Given task. Identify the lines that include the word "part", then copy all of them.
## Start Provided data
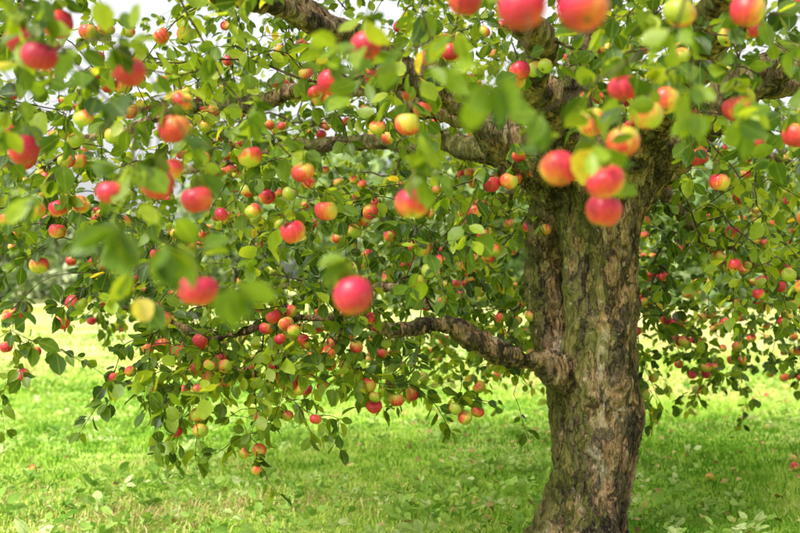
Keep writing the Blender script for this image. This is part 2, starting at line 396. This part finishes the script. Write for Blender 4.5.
## End Provided data
## Start Provided data
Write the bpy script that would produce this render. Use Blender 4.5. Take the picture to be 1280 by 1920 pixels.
## End Provided data
## Start Provided data
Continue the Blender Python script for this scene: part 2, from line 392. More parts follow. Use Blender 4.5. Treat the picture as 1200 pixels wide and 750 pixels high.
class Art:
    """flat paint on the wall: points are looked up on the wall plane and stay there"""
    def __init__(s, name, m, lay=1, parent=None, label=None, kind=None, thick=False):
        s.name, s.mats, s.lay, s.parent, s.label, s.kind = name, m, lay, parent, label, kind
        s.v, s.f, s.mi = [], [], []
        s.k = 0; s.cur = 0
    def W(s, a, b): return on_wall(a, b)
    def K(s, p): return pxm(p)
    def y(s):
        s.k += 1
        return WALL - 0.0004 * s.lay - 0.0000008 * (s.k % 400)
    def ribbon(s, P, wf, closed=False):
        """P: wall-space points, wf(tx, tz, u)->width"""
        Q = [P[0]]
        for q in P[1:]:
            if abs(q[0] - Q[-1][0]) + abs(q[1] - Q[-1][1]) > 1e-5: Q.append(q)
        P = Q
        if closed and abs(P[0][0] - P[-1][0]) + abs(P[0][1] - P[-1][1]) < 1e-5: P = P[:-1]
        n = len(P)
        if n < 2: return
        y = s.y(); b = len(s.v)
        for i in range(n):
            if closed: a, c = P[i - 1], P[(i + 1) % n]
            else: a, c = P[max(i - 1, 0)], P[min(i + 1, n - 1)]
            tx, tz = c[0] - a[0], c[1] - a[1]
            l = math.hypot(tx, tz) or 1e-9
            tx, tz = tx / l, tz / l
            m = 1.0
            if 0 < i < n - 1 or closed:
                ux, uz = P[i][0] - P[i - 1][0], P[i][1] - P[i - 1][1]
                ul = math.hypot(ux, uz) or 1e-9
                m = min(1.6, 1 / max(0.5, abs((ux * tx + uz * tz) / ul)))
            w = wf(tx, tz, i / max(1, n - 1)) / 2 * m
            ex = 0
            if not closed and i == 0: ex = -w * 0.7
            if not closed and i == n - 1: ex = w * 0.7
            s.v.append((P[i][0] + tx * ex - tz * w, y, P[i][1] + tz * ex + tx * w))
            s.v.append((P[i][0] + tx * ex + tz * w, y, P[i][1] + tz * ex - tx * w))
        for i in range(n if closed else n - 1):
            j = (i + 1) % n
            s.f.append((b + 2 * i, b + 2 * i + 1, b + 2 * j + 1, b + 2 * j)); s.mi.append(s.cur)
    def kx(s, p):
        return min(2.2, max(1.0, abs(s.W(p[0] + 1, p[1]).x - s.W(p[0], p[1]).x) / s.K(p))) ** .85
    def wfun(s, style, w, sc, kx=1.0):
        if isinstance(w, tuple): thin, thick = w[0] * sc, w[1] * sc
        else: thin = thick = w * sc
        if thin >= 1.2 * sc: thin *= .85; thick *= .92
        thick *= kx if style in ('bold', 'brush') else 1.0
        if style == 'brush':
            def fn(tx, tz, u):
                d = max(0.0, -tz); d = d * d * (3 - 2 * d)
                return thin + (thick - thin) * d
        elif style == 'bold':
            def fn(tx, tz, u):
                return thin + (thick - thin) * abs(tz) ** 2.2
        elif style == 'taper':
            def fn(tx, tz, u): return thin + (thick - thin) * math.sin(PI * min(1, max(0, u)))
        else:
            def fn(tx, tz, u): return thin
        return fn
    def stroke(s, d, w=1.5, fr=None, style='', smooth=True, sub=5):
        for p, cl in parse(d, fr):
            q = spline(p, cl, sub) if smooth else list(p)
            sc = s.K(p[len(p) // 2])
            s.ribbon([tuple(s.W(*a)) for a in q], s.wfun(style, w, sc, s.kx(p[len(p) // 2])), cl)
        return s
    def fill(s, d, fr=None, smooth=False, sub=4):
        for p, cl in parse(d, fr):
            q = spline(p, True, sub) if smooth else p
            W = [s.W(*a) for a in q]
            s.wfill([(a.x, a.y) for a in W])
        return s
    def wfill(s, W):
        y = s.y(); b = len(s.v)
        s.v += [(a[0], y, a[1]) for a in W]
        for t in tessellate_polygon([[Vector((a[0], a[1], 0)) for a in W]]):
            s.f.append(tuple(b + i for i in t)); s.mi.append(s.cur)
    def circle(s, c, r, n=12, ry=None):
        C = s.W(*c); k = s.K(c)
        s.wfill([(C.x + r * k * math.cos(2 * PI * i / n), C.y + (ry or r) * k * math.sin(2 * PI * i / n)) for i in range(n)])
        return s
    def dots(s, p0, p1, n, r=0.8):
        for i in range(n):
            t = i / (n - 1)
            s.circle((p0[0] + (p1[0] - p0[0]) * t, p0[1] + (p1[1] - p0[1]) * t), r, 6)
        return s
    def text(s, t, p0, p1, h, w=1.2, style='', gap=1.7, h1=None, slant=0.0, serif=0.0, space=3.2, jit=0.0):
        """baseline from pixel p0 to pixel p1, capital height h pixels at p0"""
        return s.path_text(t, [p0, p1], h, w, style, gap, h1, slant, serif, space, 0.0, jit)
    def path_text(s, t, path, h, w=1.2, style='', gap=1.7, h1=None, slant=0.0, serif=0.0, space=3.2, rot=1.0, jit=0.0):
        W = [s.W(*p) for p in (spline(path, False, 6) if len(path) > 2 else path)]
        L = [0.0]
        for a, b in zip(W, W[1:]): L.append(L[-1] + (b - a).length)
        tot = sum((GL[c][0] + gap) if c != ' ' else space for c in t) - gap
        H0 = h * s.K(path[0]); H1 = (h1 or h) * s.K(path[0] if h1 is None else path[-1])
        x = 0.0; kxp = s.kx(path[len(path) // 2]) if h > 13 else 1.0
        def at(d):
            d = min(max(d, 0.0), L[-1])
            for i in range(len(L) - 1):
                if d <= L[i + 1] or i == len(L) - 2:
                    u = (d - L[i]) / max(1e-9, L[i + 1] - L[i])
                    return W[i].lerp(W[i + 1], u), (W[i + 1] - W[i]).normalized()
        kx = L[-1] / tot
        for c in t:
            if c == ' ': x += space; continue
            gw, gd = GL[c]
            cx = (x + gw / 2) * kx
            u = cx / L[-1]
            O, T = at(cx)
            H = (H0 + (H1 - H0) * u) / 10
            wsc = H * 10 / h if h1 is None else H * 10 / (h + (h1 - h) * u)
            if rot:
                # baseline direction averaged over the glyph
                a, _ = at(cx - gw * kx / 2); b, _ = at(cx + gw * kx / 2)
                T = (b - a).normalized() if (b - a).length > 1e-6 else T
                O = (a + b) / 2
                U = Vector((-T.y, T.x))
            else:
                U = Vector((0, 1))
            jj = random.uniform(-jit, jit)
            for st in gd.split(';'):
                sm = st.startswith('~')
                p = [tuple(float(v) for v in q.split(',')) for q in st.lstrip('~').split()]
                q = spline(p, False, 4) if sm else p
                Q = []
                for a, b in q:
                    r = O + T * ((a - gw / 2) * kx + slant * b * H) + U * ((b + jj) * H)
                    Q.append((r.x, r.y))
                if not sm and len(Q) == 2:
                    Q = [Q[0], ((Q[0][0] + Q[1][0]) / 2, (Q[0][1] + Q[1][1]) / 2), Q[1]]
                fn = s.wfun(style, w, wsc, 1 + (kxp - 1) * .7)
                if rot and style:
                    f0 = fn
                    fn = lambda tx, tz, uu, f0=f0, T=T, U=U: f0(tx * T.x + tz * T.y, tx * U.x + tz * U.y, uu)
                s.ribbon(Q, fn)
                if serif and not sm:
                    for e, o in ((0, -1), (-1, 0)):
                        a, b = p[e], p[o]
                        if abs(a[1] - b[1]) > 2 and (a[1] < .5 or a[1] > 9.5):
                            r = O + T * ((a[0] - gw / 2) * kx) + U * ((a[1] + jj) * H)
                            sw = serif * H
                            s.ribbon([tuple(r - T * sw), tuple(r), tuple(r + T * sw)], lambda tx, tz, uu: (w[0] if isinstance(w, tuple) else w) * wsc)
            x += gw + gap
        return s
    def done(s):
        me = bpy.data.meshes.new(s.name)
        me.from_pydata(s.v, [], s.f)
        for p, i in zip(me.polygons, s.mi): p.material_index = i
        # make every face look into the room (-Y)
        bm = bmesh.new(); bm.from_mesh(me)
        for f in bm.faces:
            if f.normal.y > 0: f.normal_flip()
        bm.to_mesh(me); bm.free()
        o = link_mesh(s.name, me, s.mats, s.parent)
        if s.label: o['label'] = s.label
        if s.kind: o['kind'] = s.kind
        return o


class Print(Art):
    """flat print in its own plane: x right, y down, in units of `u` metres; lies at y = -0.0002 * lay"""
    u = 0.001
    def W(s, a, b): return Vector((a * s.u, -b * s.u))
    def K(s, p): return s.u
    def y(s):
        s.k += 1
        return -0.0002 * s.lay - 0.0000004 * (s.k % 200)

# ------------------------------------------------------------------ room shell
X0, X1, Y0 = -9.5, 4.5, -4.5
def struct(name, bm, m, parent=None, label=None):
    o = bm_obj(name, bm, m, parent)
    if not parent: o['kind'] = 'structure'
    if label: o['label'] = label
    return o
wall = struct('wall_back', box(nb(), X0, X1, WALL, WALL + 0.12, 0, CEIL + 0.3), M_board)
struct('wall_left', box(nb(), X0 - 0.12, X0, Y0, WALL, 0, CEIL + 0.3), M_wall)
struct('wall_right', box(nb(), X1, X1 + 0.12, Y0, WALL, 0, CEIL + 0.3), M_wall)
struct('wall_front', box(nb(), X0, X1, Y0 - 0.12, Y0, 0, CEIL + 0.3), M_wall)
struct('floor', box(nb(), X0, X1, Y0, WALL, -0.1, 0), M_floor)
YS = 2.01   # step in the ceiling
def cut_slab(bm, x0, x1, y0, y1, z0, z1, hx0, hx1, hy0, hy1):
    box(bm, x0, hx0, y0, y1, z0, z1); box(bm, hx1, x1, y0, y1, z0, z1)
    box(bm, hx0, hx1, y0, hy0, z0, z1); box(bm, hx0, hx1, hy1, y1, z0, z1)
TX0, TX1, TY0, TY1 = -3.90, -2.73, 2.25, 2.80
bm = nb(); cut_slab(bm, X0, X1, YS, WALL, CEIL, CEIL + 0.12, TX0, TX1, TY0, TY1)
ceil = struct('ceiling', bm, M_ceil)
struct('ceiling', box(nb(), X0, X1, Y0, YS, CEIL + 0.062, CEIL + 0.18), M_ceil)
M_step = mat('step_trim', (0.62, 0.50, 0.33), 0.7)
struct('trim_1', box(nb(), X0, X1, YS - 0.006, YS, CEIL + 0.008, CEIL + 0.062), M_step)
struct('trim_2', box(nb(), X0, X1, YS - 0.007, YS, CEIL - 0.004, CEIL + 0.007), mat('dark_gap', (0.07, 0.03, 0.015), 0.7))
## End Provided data
Task response.
Keep writing the Blender script for this image. This is part 2, starting at line 396. This part finishes the script. Write for Blender 4.5.
Continue the Blender Python script for this scene: part 2, from line 392. More parts follow. Use Blender 4.5. Treat the picture as 1200 pixels wide and 750 pixels high.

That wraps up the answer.